* _Source data_
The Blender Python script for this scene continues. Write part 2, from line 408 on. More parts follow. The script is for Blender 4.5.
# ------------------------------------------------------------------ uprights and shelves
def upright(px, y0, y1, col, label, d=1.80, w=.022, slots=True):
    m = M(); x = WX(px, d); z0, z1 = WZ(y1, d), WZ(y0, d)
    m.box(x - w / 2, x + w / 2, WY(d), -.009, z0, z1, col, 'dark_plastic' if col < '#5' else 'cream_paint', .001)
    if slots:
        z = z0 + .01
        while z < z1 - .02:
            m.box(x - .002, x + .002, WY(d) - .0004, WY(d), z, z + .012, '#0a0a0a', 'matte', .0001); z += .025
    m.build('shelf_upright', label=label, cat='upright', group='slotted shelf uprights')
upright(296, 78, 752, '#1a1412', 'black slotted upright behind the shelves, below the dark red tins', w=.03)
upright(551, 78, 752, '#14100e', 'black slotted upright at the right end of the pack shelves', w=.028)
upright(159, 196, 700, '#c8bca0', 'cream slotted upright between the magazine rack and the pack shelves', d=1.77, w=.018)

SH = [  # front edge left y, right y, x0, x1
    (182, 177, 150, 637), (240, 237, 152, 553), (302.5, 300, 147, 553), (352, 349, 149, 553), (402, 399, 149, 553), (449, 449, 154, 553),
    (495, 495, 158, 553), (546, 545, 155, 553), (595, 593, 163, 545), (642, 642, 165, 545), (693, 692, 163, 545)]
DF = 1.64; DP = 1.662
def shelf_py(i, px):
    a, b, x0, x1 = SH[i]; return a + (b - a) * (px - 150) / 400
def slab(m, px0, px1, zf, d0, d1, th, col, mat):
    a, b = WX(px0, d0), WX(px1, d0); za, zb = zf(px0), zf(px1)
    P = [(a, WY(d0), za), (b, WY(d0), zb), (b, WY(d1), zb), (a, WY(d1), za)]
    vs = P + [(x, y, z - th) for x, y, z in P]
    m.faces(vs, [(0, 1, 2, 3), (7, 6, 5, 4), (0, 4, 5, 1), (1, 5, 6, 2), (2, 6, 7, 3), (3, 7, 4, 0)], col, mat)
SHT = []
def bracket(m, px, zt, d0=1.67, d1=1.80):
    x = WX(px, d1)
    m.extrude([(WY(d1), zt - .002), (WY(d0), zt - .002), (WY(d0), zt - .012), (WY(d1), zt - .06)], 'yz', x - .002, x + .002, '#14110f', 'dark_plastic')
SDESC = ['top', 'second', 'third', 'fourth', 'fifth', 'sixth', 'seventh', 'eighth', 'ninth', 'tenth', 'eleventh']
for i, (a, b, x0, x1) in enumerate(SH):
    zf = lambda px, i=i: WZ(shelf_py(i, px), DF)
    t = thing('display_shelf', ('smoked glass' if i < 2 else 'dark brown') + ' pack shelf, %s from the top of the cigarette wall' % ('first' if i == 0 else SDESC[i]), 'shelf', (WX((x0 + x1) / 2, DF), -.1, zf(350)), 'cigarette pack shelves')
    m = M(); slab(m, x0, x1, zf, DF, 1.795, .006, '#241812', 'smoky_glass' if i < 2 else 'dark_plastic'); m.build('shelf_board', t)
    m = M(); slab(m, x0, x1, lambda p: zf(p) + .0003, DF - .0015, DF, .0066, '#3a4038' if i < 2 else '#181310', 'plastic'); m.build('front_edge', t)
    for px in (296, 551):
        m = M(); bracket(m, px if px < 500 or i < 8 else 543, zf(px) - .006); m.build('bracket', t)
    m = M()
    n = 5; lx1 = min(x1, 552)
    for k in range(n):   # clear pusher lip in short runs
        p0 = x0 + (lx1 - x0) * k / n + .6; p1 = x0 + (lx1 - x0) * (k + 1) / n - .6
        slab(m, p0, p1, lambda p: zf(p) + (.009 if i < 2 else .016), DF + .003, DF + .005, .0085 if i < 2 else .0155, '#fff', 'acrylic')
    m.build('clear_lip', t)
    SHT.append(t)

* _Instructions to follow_
Write the entire listing out again, word for word.

* _Response to the exercise_
The Blender Python script for this scene continues. Write part 2, from line 408 on. More parts follow. The script is for Blender 4.5.
# ------------------------------------------------------------------ uprights and shelves
def upright(px, y0, y1, col, label, d=1.80, w=.022, slots=True):
    m = M(); x = WX(px, d); z0, z1 = WZ(y1, d), WZ(y0, d)
    m.box(x - w / 2, x + w / 2, WY(d), -.009, z0, z1, col, 'dark_plastic' if col < '#5' else 'cream_paint', .001)
    if slots:
        z = z0 + .01
        while z < z1 - .02:
            m.box(x - .002, x + .002, WY(d) - .0004, WY(d), z, z + .012, '#0a0a0a', 'matte', .0001); z += .025
    m.build('shelf_upright', label=label, cat='upright', group='slotted shelf uprights')
upright(296, 78, 752, '#1a1412', 'black slotted upright behind the shelves, below the dark red tins', w=.03)
upright(551, 78, 752, '#14100e', 'black slotted upright at the right end of the pack shelves', w=.028)
upright(159, 196, 700, '#c8bca0', 'cream slotted upright between the magazine rack and the pack shelves', d=1.77, w=.018)

SH = [  # front edge left y, right y, x0, x1
    (182, 177, 150, 637), (240, 237, 152, 553), (302.5, 300, 147, 553), (352, 349, 149, 553), (402, 399, 149, 553), (449, 449, 154, 553),
    (495, 495, 158, 553), (546, 545, 155, 553), (595, 593, 163, 545), (642, 642, 165, 545), (693, 692, 163, 545)]
DF = 1.64; DP = 1.662
def shelf_py(i, px):
    a, b, x0, x1 = SH[i]; return a + (b - a) * (px - 150) / 400
def slab(m, px0, px1, zf, d0, d1, th, col, mat):
    a, b = WX(px0, d0), WX(px1, d0); za, zb = zf(px0), zf(px1)
    P = [(a, WY(d0), za), (b, WY(d0), zb), (b, WY(d1), zb), (a, WY(d1), za)]
    vs = P + [(x, y, z - th) for x, y, z in P]
    m.faces(vs, [(0, 1, 2, 3), (7, 6, 5, 4), (0, 4, 5, 1), (1, 5, 6, 2), (2, 6, 7, 3), (3, 7, 4, 0)], col, mat)
SHT = []
def bracket(m, px, zt, d0=1.67, d1=1.80):
    x = WX(px, d1)
    m.extrude([(WY(d1), zt - .002), (WY(d0), zt - .002), (WY(d0), zt - .012), (WY(d1), zt - .06)], 'yz', x - .002, x + .002, '#14110f', 'dark_plastic')
SDESC = ['top', 'second', 'third', 'fourth', 'fifth', 'sixth', 'seventh', 'eighth', 'ninth', 'tenth', 'eleventh']
for i, (a, b, x0, x1) in enumerate(SH):
    zf = lambda px, i=i: WZ(shelf_py(i, px), DF)
    t = thing('display_shelf', ('smoked glass' if i < 2 else 'dark brown') + ' pack shelf, %s from the top of the cigarette wall' % ('first' if i == 0 else SDESC[i]), 'shelf', (WX((x0 + x1) / 2, DF), -.1, zf(350)), 'cigarette pack shelves')
    m = M(); slab(m, x0, x1, zf, DF, 1.795, .006, '#241812', 'smoky_glass' if i < 2 else 'dark_plastic'); m.build('shelf_board', t)
    m = M(); slab(m, x0, x1, lambda p: zf(p) + .0003, DF - .0015, DF, .0066, '#3a4038' if i < 2 else '#181310', 'plastic'); m.build('front_edge', t)
    for px in (296, 551):
        m = M(); bracket(m, px if px < 500 or i < 8 else 543, zf(px) - .006); m.build('bracket', t)
    m = M()
    n = 5; lx1 = min(x1, 552)
    for k in range(n):   # clear pusher lip in short runs
        p0 = x0 + (lx1 - x0) * k / n + .6; p1 = x0 + (lx1 - x0) * (k + 1) / n - .6
        slab(m, p0, p1, lambda p: zf(p) + (.009 if i < 2 else .016), DF + .003, DF + .005, .0085 if i < 2 else .0155, '#fff', 'acrylic')
    m.build('clear_lip', t)
    SHT.append(t)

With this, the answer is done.